***** Entries provided

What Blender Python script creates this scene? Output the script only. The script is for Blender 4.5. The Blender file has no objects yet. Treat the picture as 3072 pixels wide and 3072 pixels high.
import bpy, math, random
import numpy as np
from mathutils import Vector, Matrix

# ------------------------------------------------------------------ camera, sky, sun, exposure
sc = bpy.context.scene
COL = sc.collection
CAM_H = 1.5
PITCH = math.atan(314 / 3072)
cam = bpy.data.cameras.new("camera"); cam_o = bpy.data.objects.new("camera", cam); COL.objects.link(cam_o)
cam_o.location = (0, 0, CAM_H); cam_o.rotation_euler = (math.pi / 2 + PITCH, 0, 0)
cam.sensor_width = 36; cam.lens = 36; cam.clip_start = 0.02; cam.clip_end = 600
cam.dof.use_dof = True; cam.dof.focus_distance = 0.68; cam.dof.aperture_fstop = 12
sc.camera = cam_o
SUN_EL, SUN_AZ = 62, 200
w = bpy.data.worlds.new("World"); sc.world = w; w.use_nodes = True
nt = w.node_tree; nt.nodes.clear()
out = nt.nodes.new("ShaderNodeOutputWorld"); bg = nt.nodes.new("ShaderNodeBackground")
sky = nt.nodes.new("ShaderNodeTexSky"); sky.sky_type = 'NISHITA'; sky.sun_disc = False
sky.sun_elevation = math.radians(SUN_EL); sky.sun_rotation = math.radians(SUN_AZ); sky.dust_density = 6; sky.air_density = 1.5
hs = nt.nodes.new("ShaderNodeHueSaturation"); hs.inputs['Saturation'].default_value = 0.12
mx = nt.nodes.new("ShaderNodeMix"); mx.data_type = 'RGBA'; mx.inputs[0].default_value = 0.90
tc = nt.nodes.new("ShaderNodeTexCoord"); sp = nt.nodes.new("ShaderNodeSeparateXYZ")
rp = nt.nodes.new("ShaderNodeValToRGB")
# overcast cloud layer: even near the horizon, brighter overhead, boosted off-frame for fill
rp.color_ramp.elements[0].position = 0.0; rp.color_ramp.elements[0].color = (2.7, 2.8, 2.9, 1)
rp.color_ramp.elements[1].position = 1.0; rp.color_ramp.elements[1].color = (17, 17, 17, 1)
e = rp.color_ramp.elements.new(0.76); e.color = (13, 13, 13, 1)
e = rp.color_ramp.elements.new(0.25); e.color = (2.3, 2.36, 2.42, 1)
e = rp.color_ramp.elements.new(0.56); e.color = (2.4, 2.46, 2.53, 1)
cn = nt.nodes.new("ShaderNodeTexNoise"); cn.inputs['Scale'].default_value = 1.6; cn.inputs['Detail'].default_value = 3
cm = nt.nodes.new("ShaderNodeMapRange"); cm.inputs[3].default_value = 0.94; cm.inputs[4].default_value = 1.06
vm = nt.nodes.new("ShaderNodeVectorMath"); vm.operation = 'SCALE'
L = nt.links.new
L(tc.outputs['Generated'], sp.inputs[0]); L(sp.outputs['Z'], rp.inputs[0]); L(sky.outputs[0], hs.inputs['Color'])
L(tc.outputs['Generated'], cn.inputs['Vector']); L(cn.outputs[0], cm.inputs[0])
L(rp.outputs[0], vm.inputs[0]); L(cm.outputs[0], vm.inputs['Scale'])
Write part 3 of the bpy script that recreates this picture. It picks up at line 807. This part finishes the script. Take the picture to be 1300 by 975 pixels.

**********

» **Exercise description**
Word for word, extract all the records.

» **Answer to this exercise**
What Blender Python script creates this scene? Output the script only. The script is for Blender 4.5. The Blender file has no objects yet. Treat the picture as 3072 pixels wide and 3072 pixels high.
import bpy, math, random
import numpy as np
from mathutils import Vector, Matrix

# ------------------------------------------------------------------ camera, sky, sun, exposure
sc = bpy.context.scene
COL = sc.collection
CAM_H = 1.5
PITCH = math.atan(314 / 3072)
cam = bpy.data.cameras.new("camera"); cam_o = bpy.data.objects.new("camera", cam); COL.objects.link(cam_o)
cam_o.location = (0, 0, CAM_H); cam_o.rotation_euler = (math.pi / 2 + PITCH, 0, 0)
cam.sensor_width = 36; cam.lens = 36; cam.clip_start = 0.02; cam.clip_end = 600
cam.dof.use_dof = True; cam.dof.focus_distance = 0.68; cam.dof.aperture_fstop = 12
sc.camera = cam_o
SUN_EL, SUN_AZ = 62, 200
w = bpy.data.worlds.new("World"); sc.world = w; w.use_nodes = True
nt = w.node_tree; nt.nodes.clear()
out = nt.nodes.new("ShaderNodeOutputWorld"); bg = nt.nodes.new("ShaderNodeBackground")
sky = nt.nodes.new("ShaderNodeTexSky"); sky.sky_type = 'NISHITA'; sky.sun_disc = False
sky.sun_elevation = math.radians(SUN_EL); sky.sun_rotation = math.radians(SUN_AZ); sky.dust_density = 6; sky.air_density = 1.5
hs = nt.nodes.new("ShaderNodeHueSaturation"); hs.inputs['Saturation'].default_value = 0.12
mx = nt.nodes.new("ShaderNodeMix"); mx.data_type = 'RGBA'; mx.inputs[0].default_value = 0.90
tc = nt.nodes.new("ShaderNodeTexCoord"); sp = nt.nodes.new("ShaderNodeSeparateXYZ")
rp = nt.nodes.new("ShaderNodeValToRGB")
# overcast cloud layer: even near the horizon, brighter overhead, boosted off-frame for fill
rp.color_ramp.elements[0].position = 0.0; rp.color_ramp.elements[0].color = (2.7, 2.8, 2.9, 1)
rp.color_ramp.elements[1].position = 1.0; rp.color_ramp.elements[1].color = (17, 17, 17, 1)
e = rp.color_ramp.elements.new(0.76); e.color = (13, 13, 13, 1)
e = rp.color_ramp.elements.new(0.25); e.color = (2.3, 2.36, 2.42, 1)
e = rp.color_ramp.elements.new(0.56); e.color = (2.4, 2.46, 2.53, 1)
cn = nt.nodes.new("ShaderNodeTexNoise"); cn.inputs['Scale'].default_value = 1.6; cn.inputs['Detail'].default_value = 3
cm = nt.nodes.new("ShaderNodeMapRange"); cm.inputs[3].default_value = 0.94; cm.inputs[4].default_value = 1.06
vm = nt.nodes.new("ShaderNodeVectorMath"); vm.operation = 'SCALE'
L = nt.links.new
L(tc.outputs['Generated'], sp.inputs[0]); L(sp.outputs['Z'], rp.inputs[0]); L(sky.outputs[0], hs.inputs['Color'])
L(tc.outputs['Generated'], cn.inputs['Vector']); L(cn.outputs[0], cm.inputs[0])
L(rp.outputs[0], vm.inputs[0]); L(cm.outputs[0], vm.inputs['Scale'])
Write part 3 of the bpy script that recreates this picture. It picks up at line 807. This part finishes the script. Take the picture to be 1300 by 975 pixels.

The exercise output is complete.